SUPPLIED MATERIAL —
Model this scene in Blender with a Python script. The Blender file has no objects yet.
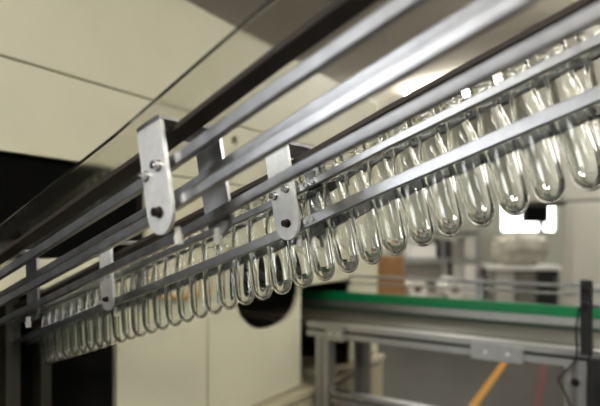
import bpy, bmesh, math, random
from mathutils import Vector, Matrix
random.seed(7)
sc = bpy.context.scene
C = sc.collection
PI = math.pi
HC = 1.36                      # camera height above the floor
F_PX, CXP, HZ = 504.0, 300.0, 240.0   # focal length and horizon of a 600x406 picture

# ------------------------------------------------------------------ materials
def new_mat(name):
    m = bpy.data.materials.new(name); m.use_nodes = True
    nt = m.node_tree; b = nt.nodes['Principled BSDF']
    return m, nt, b
def srgb(r, g, b):
    f = lambda c: (c/255/12.92) if c/255 <= .04045 else ((c/255+.055)/1.055)**2.4
    return (f(r), f(g), f(b), 1)
def mat(name, col, rough=.5, metal=0.0, noise=0.0, nscale=40, bump=0.0, stretch=None, rough_var=0.0, coat=0.0):
    m, nt, b = new_mat(name)
    b.inputs['Base Color'].default_value = col
    b.inputs['Roughness'].default_value = rough
    b.inputs['Metallic'].default_value = metal
    b.inputs['Coat Weight'].default_value = coat
    if noise or bump or rough_var:
        tc = nt.nodes.new('ShaderNodeTexCoord'); mp = nt.nodes.new('ShaderNodeMapping')
        nt.links.new(tc.outputs['Object'], mp.inputs['Vector'])
        if stretch: mp.inputs['Scale'].default_value = stretch
        n = nt.nodes.new('ShaderNodeTexNoise'); n.inputs['Scale'].default_value = nscale; n.inputs['Detail'].default_value = 5
        nt.links.new(mp.outputs['Vector'], n.inputs['Vector'])
        if noise:
            r = nt.nodes.new('ShaderNodeValToRGB')
            r.color_ramp.elements[0].position = .3; r.color_ramp.elements[1].position = .7
            r.color_ramp.elements[0].color = tuple(c*(1-noise) for c in col[:3])+(1,)
            r.color_ramp.elements[1].color = tuple(min(1, c*(1+noise)) for c in col[:3])+(1,)
            nt.links.new(n.outputs['Fac'], r.inputs['Fac']); nt.links.new(r.outputs['Color'], b.inputs['Base Color'])
        if rough_var:
            mr = nt.nodes.new('ShaderNodeMapRange')
            mr.inputs['To Min'].default_value = max(0, rough-rough_var); mr.inputs['To Max'].default_value = rough+rough_var
            nt.links.new(n.outputs['Fac'], mr.inputs['Value']); nt.links.new(mr.outputs['Result'], b.inputs['Roughness'])
        if bump:
            bp = nt.nodes.new('ShaderNodeBump'); bp.inputs['Strength'].default_value = bump; bp.inputs['Distance'].default_value = .002
            nt.links.new(n.outputs['Fac'], bp.inputs['Height']); nt.links.new(bp.outputs['Normal'], b.inputs['Normal'])
    return m
def emit(name, col, s):
    m, nt, b = new_mat(name)
    b.inputs['Base Color'].default_value = col
    b.inputs['Emission Color'].default_value = col; b.inputs['Emission Strength'].default_value = s
    return m

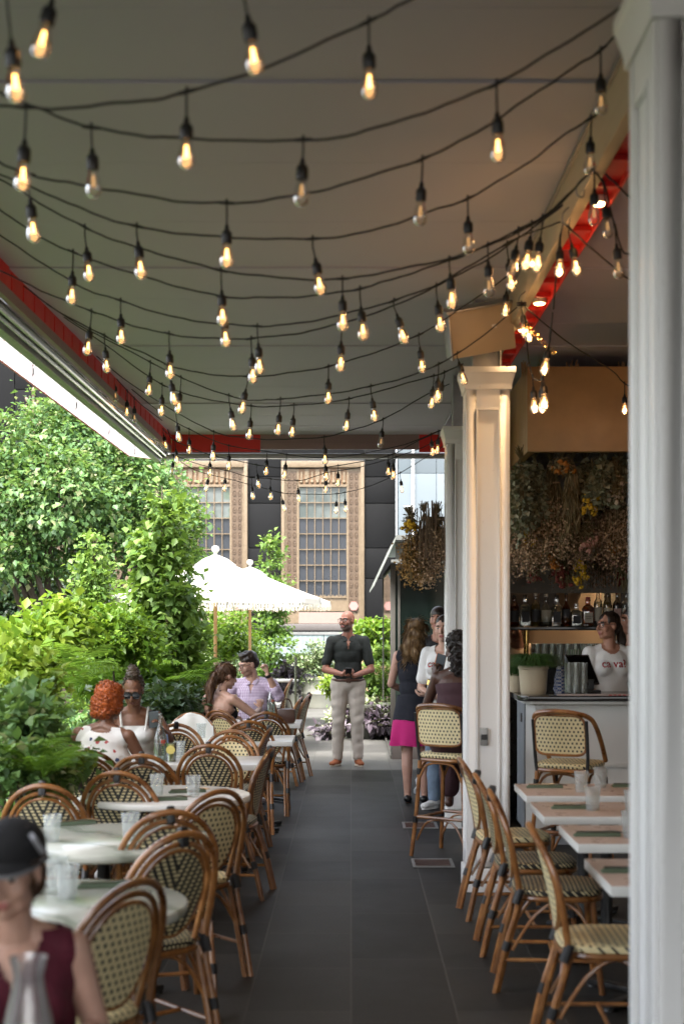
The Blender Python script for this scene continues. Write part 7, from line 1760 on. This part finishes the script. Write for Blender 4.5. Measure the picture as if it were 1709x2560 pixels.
glasses(t, J, mt['dark'], M('sunglass lens', (.010, .014, .020), .06), 'sunglasses', .031, .025)
ph = thing('smartphone', 'phone held upright over the table by the woman in sunglasses', 'phone', t.location.copy(), t.rotation_euler.z); pc = J.wr[-1]+Vector((.05, .07, .075)); R_ = Rx(radians(-30)) @ Rz(.2); m = MB(); m.box(pc, (.074, .010, .15), R_); m.build('case', mt['dark'], ph, bevel=.004); m = MB(); m.box(pc+R_ @ Vector((0, .0058, 0)), (.066, .0012, .14), R_); m.build('screen', bpy.data.materials['grey screen'], ph)
# 8 --- ponytail
J = pose(True, 1.68, lean=radians(12), head=(radians(14), radians(4), 0), twist=radians(8), arms={1: ((.30, .20, .86), (.22, .40, .90)), -1: ((-.24, .15, .84), (-.1, .36, .82))}, sw=.172)
t = person('woman with a long brown ponytail and black halter top leaning on the table, back turned', -1.24, 12.95, 58, J, sk_pale, lip_a, {1: ((-.3, .5, .8), (-.6, .5, 0), .4), -1: (None, (.4, 0, -1), .4)}, br_d, None, bust=.6, fem=True)
blk = cloth('black halter', (.008, .008, .009)); m = MB(); torso(m, J, .009, 1.0, .6)
garment('halter_top', blk, t, m, .009, 3, None, [(J.chest+J.T @ Vector((0, -.06, -.075)), (J.T @ Vector((0, -.75, 1))).normalized()), (J.pel-J.T.col[2]*.07, -J.T.col[2])])
for s in (1, -1): m = MB(); m.tube([J.chest+J.T @ Vector((s*.10, .115, .03)), J.nb+J.T @ Vector((s*.055, .035, -.01)), J.nb+J.T @ Vector((s*.03, -.055, .005))], .010, 6, sub=5); m.build('strap', blk, t); m = MB(); m.tube([J.chest+J.T @ Vector((s*.125, -.05, -.04)), J.chest+J.T @ Vector((s*.04, -.117, -.10))], .010, 6); m.build('strap', blk, t)
trousers(t, J, cloth('blue jeans', (.07, .10, .16), .2), .012); shoes(t, J, mt['white'])
hr_ = hairshape('hair', h_pony, t, J, [('e', (0, -.022, .042), (.082, .097, .086)), ('e', (0, -.075, .0), (.068, .055, .07)), ('e', (0, -.12, -.015), (.030, .035, .030)), ('c', (0, -.13, -.03), .032, (.015, -.165, -.16), .040), ('c', (.015, -.165, -.16), .040, (.04, -.15, -.31), .020), ('c', (.04, -.15, -.31), .020, (.05, -.13, -.38), .006)], .006, folds(.005, 130, 20, 2))
strands(hr_, 1400, .08, h_pony)
# 9 --- checked shirt man
J = pose(True, 1.80, lean=radians(6), head=(radians(46), radians(14), 0), arms={-1: ((-.30, .16, .93), (-.21, .27, 1.16)), 1: ((.29, .14, .90), (.16, .38, .88))}, sw=.20)
t = person('man with glasses in a lilac checked shirt looking up, one hand raised', -1.02, 15.0, -100, J, sk_pale, lip_a, {-1: ((.1, .25, 1), (.7, .6, 0), .95), 1: (None, (-.3, 0, -1), .4)}, br_d, M('brown stubble', (.30, .17, .12), .7), fat=1.06)
x = N('lilac check'); v = x.obj(); sp = x.n('SeparateXYZ'); x.l(v, sp.inputs[0]); a = x.math('LESS_THAN', x.math('FRACT', x.math('MULTIPLY', x.math('ADD', sp.outputs[0], sp.outputs[1]), 62)), .35); b = x.math('LESS_THAN', x.math('FRACT', x.math('MULTIPLY', sp.outputs[2], 62)), .35)
mt['lilac'] = x.set(x.mix(x.math('MULTIPLY', x.math('ADD', a, b), .5), (.62, .53, .64), (.25, .14, .28)), .85); x.bump(x.noise(16, 3, v), .3, .012)
shirt(t, J, mt['lilac'], .60, .014, 1.08, 0, .09, 'shirt', None, (.072, .13, .035), .018)
for s in (1, -1): m = MB(); q = J.nb+J.T @ Vector((s*.042, .052, -.02)); m.box(q, (.045, .085, .012), J.T @ Rz(s*.5) @ Rx(-.7) @ Ry(s*.6)); m.build('collar', mt['lilac'], t, bevel=.004)
trousers(t, J, cloth('navy chinos', (.02, .025, .04)), .013); shoes(t, J, mt['leather'])
hairshape('hair', h_dark, t, J, [('e', (0, -.02, .055), (.082, .098, .082)), ('e', (0, -.055, .0), (.079, .065, .075)), ('e', (0, .035, .105), (.06, .045, .028))], .007, folds(.004, 110, 60, 2))
glasses(t, J, mt['dark']); d = (J.wr[-1]-J.el[-1]).normalized(); m = MB(); R_ = d.to_track_quat('Z', 'Y').to_matrix(); m.lathe([(.033, -.016), (.036, -.013), (.036, .013), (.033, .016)], 20, J.el[-1].lerp(J.wr[-1], .95), R_, cap=False); m.build('watch', mt['blackp'], t)
# 10 --- foreground woman in the black cap
J = pose(True, 1.58, lean=radians(7), seat=.405, head=(radians(14), radians(2), 0), arms={-1: ((-.20, .03, .70), (-.13, .33, .76)), 1: ((.21, .03, .70), (.13, .33, .76))}, sw=.158)
t = person('woman in a black cap and maroon sleeveless top at the lower left, out of focus', -.83, 3.52, -80, J, sk_pale, lip_a, {1: (None, (-.4, 0, -1), .5), -1: (None, (.4, 0, -1), .5)}, br_l, None, fat=1.02, bust=.4, fem=True, voxel=.0055)
maroon = cloth('maroon velvet', (.085, .006, .018), .35, .4, 30)
m = MB(); torso(m, J, .010, 1.02, .4); o = garment('sleeveless_top', maroon, t, m, .008, 3, folds(.003, 30, 26, 1), [nhole(J, .074, .13, .07, .02, -.12), (J.nb+J.T.col[2]*-.002, J.T.col[2]), (J.pel-J.T.col[2]*.09, -J.T.col[2])]+[(J.sc+J.T @ Vector((s*.150, 0, 0)), (J.T @ Vector((s, 0, .3))).normalized()) for s in (1, -1)])
trousers(t, J, bpy.data.materials['dark trousers'], .012, .97, 1.2); shoes(t, J, mt['dark'])
hr_ = hairshape('hair', h_brown, t, J, [('e', (0, -.03, .035), (.080, .090, .085)), ('e', (0, -.08, -.03), (.072, .055, .075)), ('e', (.055, -.035, -.02), (.025, .05, .05)), ('e', (-.055, -.035, -.02), (.025, .05, .05))], .007, folds(.004, 120, 60, 2))
strands(hr_, 900, .05, h_brown)
cap = M('black cap cloth', (.010, .010, .011), .9, bump=.3, bscale=120); grey = M('grey piping', (.22, .22, .23), .6)
m = MB(); m.ball(J.hc+J.H @ Vector((0, -.012, .055)), (.083, .102, .070), 24, 14, J.H)
o = garment('cap', cap, t, m, .006, 1, None, [(J.hc+J.H @ Vector((0, 0, .042)), -(J.H @ Vector((0, .12, 1))).normalized())])
m = MB(); V = []; n = 16
for i in range(n+1):
    a = pi*i/n
    for r, z in ((1, 0), (1.62, -.012)):
        V.append(J.hc+J.H @ Vector((.094*cos(a)*(1 if r == 1 else .92), .092*sin(a)*r, .046+z*sin(a)-.010*abs(cos(a)))))
m.add(V, [(2*i, 2*i+2, 2*i+3, 2*i+1) for i in range(n)]); b_ = m.build('brim', cap, o); md = b_.modifiers.new('t', 'SOLIDIFY'); md.thickness = .005
m = MB(); m.tube(V[1::2], .005, 6); m.build('piping', grey, o); m = MB(); m.box(J.hc+J.H @ Vector((-.080, .045, .085)), (.012, .05, .045), J.H @ Rz(.5) @ Ry(.5)); m.build('panel', grey, o, bevel=.004)
# 11, 12 --- the two bartenders
J = pose(h=1.70, head=(radians(64), radians(-1), 0), arms={1: ((.22, .08, 1.10), (.12, .28, 1.04)), -1: ((-.22, .08, 1.10), (-.10, .28, 1.05))}, sw=.17)
pB = P(1397, 1500, 11.75)
t = person('bartender with a dark ponytail and glasses in a white tee lettered in red', pB.x, 11.75, -84, J, sk_tan, lip_a, {1: (None, (-.3, 0, -1), .4), -1: (None, (.3, 0, -1), .4)}, br_d, None, bust=.25, fem=True, z=.06)
shirt(t, J, tee, .34, .012, 1.0, .25, .06, 'tee_shirt', None, (.080,), .013); trousers(t, J, cloth('black trousers', (.012, .012, .013)), .012); shoes(t, J, mt['dark'])
hairshape('hair', h_dark, t, J, [('e', (0, -.022, .042), (.080, .096, .084)), ('e', (0, -.07, 0), (.07, .055, .07)), ('c', (0, -.12, -.01), .035, (0, -.16, -.12), .04), ('c', (0, -.16, -.12), .04, (.01, -.14, -.27), .02)], .007, folds(.004, 120, 30, 2))
glasses(t, J, mt['dark']); o = chest_text(t, J, 'ça va?', .088, 0, .0); wrap_text(o, t, J)
m = MB(); m.box2((.95, 11.5, 0), (4.4, 12.6, .06)); m.v = [(max(1.42, a), b, c) for a, b, c in m.v]; tag(m.build('bar_floor_mat', mt['blackp']), 'black rubber duckboard behind the bar under the bartenders', 'mat')
J = pose(h=1.74, head=(radians(50), 0, 0), arms={1: ((.22, .08, 1.12), (.14, .30, 1.06)), -1: ((-.22, .08, 1.10), (-.10, .28, 1.05))}, sw=.17)
pB = P(1450, 1500, 12.12)
t = person('second bartender at the right, cut off by the nearest column', pB.x, 12.12, -112, J, sk_tan, lip_a, {1: (None, (-.3, 0, -1), .4), -1: (None, (.3, 0, -1), .4)}, br_d, None, bust=.25, fem=True, z=.06)
shirt(t, J, tee, .34, .012, 1.0, .25, .06, 'tee_shirt', None, (.080,), .013); trousers(t, J, bpy.data.materials['black trousers'], .012); shoes(t, J, mt['dark'])
hairshape('hair', h_dark, t, J, [('e', (0, -.022, .042), (.080, .096, .084)), ('e', (0, -.07, 0), (.07, .055, .07)), ('e', (0, -.13, .03), (.045, .045, .045))], .007, folds(.004, 120, 30, 2))
# 13 --- the cook
J = pose(h=1.72, head=(radians(20), radians(10), 0), sw=.19)
pB = P(1186, 1500, 14.8)
t = person('cook in a pale shirt at the left end of the kitchen, head hidden by bottles', pB.x, 14.8, -95, J, sk_tan, lip_a, None, br_d, None, voxel=.008)
shirt(t, J, cloth('peach shirt', (.60, .46, .33), .05), .36, .014, 1.1, 0, .1, 'shirt', None, (.075,), .022); trousers(t, J, bpy.data.materials['black trousers'], .012); shoes(t, J, mt['dark'])
hairshape('hair', h_dark, t, J, [('e', (0, -.018, .05), (.082, .098, .082)), ('e', (0, -.05, .0), (.080, .07, .07))], .008)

EXERCISE INSTRUCTIONS — Set the lines above down again, word for word, from the first through the one containing "F_PX, CXP, HZ"; pictures excluded.

THE SOLUTION —
Model this scene in Blender with a Python script. The Blender file has no objects yet.
import bpy, bmesh, math, random
from mathutils import Vector, Matrix
random.seed(7)
sc = bpy.context.scene
C = sc.collection
PI = math.pi
HC = 1.36                      # camera height above the floor
F_PX, CXP, HZ = 504.0, 300.0, 240.0   # focal length and horizon of a 600x406 picture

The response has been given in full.